The split, then, is not as deep as it first appears. The circuits differ over the enforceability of arbitration clauses in core matters where the rights to be vindicated arise solely out of non-bankruptcy law. The Third, Fifth, and Ninth Circuits do not allow courts to refuse to enforce arbitration in such circumstances, while the Second and Fourth Circuits appear to allow it. While there may well be instances where this split would lead to different outcomes in different forums, Continental Insurance does not appear to be such a case. Though the dispute involved Continental’s rights under a prepetition settlement agreement, the specific issue was whether that agreement was breached by the debtor’s plan of reorganization, and thus involved an issue of the administration of the debtor’s estate. As such, Continental Insurance was not an ideal case for exploring and resolving this circuit split. The Supreme Court may have denied certiorari for this reason, though it gave no guidance in its summary opinion. Until the Supreme Court takes up the issue and settles once and for all the proper standard for determining the enforceability of arbitration clauses in bankruptcy proceedings, contracting parties should be aware that arbitration clauses may be treated differently depending on where their counterparty commences a bankruptcy case.
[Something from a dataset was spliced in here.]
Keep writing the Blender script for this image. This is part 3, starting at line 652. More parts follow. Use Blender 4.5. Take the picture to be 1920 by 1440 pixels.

In any event, the issue of the enforceability of arbitration clauses in bankruptcy may well end up before the Court in the near future. Given the agreement among the circuits about the enforceability of arbitration clauses in non-core matters, the issue only arises in core matters. But after the Court’s decision in Stern v. Marshall, 564 U.S. __, 131 S. Ct. 2594 (2011), bankruptcy courts may no longer constitutionally decide certain core matters, despite the dictates of 28 U.S.C. § 157. In a case where the claim subject to an arbitration clause could not be constitutionally decided under Stern v. Marshall, but arbitration of the claim would conflict with the principles underlying the Bankruptcy Code, the doctrines would be at loggerheads. Because Stern v. Marshall was a constitutional holding, litigation of that claim in the bankruptcy court might have to yield to the arbitration clause, even where the bankruptcy court would otherwise refuse to enforce the arbitration clause under National Gypsum and its progeny.